Pada 2011-2019 PT Krakatau Steel (Persero) melakukan pengadaan pembangunan Pabrik Blast Furnace Complex yaitu pabrik yang melakukan proses produksi besi cair (hot metal) dengan menggunakan bahan bakar batu bara (kokas) dengan tujuan untuk memajukan industri baja nasional dengan biaya produksi yang lebih murah karena dengan menggunakan bahan bakar gas, maka biaya produksi lebih mahal.
Direksi PT Krakatau Steel tahun 2007 lantas menyetujui pengadaan pembangunan pabrik BFC dengan bahan bakar batu bara dengan kapasitas 1,2 juta ton/tahun hot metal.
“Bahwa nilai kontrak pembangunan Pabrik Blast Furnace PT KS dengan sistem turnkey (terima jadi) sesuai dengan kontrak awal Rp4,7 triliun hingga addendum ke-4 membengkak menjadi Rp6,9 triliun. Kontraktor pemenang dan pelaksana yaitu MCC CERI konsorsim dengan PT Krakatau Engineering,” ungkap Ketut.
Ketut mengungkap bahwa dalam pelaksanaan perencanaan, tender/lelang, kontrak, dan pelaksanaan pembangunan, telah terjadi penyimpangan.

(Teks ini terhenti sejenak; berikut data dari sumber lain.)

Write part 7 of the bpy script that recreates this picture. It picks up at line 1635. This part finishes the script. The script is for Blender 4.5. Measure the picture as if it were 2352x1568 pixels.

Hasil pekerjaan BFC, lanjutnya, saat ini mangkrak karena tidak layak dan tidak dapat dimanfaatkan dan terdapat pekerjaan yang belum selesai dikerjakan.

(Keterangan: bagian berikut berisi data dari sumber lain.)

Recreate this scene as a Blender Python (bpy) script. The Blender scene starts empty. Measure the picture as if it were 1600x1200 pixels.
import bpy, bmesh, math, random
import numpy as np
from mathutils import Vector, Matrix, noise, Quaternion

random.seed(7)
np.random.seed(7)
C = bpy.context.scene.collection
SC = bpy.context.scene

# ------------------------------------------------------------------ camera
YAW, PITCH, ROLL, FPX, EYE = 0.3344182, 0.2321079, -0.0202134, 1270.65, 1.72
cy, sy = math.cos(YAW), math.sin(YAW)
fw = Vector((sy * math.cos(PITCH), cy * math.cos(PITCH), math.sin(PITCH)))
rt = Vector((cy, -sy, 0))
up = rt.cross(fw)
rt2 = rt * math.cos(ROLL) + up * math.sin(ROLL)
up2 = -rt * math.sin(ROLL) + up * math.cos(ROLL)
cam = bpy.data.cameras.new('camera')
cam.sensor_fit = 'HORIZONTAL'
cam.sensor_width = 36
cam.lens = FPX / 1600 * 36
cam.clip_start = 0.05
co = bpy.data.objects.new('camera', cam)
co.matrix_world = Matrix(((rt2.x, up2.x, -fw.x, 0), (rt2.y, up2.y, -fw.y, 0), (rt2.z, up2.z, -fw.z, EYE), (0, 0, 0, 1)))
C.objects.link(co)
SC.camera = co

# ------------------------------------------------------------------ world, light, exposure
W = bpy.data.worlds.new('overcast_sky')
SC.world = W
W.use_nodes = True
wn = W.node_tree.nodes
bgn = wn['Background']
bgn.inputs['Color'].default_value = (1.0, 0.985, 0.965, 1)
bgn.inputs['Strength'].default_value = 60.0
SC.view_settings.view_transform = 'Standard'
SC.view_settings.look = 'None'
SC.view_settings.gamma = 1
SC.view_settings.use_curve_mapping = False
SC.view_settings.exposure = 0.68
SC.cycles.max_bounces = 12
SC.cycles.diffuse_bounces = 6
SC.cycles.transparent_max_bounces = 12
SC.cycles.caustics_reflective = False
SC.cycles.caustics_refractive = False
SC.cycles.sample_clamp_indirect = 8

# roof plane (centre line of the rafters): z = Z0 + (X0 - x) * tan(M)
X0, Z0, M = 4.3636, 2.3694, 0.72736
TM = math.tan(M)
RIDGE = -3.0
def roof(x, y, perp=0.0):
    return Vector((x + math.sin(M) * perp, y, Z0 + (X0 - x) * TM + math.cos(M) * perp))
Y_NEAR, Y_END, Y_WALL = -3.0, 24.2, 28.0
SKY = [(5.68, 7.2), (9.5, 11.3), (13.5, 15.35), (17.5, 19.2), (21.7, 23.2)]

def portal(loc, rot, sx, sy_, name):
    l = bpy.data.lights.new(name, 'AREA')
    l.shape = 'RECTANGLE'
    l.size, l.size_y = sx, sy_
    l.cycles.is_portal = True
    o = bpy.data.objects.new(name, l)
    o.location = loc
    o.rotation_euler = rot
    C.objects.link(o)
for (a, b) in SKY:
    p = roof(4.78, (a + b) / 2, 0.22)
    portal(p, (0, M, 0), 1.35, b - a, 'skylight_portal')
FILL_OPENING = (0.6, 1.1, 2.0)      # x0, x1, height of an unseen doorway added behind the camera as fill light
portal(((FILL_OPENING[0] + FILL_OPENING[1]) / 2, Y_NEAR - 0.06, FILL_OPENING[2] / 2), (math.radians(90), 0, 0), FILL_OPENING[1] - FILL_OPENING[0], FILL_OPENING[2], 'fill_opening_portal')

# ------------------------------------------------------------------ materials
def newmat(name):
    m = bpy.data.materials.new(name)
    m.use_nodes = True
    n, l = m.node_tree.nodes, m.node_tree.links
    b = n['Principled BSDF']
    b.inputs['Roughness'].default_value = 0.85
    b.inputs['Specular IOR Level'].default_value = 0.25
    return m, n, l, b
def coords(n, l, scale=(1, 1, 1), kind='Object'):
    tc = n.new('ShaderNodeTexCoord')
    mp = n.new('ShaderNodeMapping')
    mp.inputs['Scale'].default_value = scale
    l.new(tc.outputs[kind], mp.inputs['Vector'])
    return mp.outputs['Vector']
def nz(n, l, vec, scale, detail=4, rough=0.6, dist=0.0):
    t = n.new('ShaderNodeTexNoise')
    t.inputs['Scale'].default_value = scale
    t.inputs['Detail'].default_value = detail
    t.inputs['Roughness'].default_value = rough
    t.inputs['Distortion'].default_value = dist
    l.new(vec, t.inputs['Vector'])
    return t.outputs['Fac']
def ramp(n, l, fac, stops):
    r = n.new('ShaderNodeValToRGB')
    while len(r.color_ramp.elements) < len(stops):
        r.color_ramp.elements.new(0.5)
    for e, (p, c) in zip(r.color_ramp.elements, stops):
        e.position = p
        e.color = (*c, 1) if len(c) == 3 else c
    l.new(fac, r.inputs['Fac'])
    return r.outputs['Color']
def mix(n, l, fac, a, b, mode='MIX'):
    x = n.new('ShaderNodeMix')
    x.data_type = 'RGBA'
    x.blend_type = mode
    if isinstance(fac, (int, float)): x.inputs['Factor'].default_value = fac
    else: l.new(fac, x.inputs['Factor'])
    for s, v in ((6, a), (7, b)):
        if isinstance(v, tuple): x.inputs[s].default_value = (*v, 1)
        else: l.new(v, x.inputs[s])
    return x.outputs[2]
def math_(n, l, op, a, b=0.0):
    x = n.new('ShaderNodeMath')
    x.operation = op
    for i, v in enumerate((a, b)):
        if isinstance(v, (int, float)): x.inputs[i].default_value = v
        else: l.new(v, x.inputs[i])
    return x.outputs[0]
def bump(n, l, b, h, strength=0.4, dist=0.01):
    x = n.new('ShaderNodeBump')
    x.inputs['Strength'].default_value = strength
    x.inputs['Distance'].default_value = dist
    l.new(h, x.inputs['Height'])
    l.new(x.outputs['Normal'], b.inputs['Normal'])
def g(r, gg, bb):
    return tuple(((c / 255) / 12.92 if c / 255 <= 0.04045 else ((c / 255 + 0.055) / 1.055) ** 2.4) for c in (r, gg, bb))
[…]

“Akibatnya, diduga mengakibatkan kerugian negara sebesar nilai kontrak Rp 6,9 triliun,” kata Ketut.
Atas perbuatannya, para tersangka terancam Pasal 2 ayat (1) dan Pasal 3 jo Pasal 18 Undang-Undang RI Nomor 31 Tahun 1999 sebagaimana diubah dan ditambah dengan Undang-Undang Nomor 20 Tahun 2001 jo Undang-Undang RI Nomor 31 Tahun 1999 tentang Perubahan atas Undang-Undang RI Nomor 31 Tahun 1999 tentang Pemberantasan Tindak Pidana Korupsi Jo Pasal 55 ayat (1) ke-1 KUHP.
Dalam perkara ini, Ketut mengatakan, pihaknya telah dilakukan pemeriksaan terhadap 119 orang saksi.
Selain itu, Kejagung juga telah menyita dokumen terkait perencanaan proyek BFC, pengadaan proyek BFC, pelaksanaan pengerjaan proyek BFC, pembayaran kepada vendor, pembiayaan oleh bank sindikasi dan dokumen terkait lainnya.
Sementara, penggeledahan sudah dilakukan di Kantor PT Krakatau Steel di Cilegon Banten dan PT Krakatau Engineering.
“Tim penyidik juga telah meminta keterangan dari Ahli Keuangan Negara, Ahli Lembaga Kebijakan Pengadaan Barang/Jasa Pemerintah (LKPP), Ahli Metallurgy, Iron and Steel Making, Blast Furnace Process, Ahli Blast Furnace, serta Ahli Teknik Sipil dan Manajemen Konstruksi. Selain itu, adanya alat bukti surat/dokumen terkait perencanaan dan pelaksanaan terkait proyek BFC,” ujar Ketut.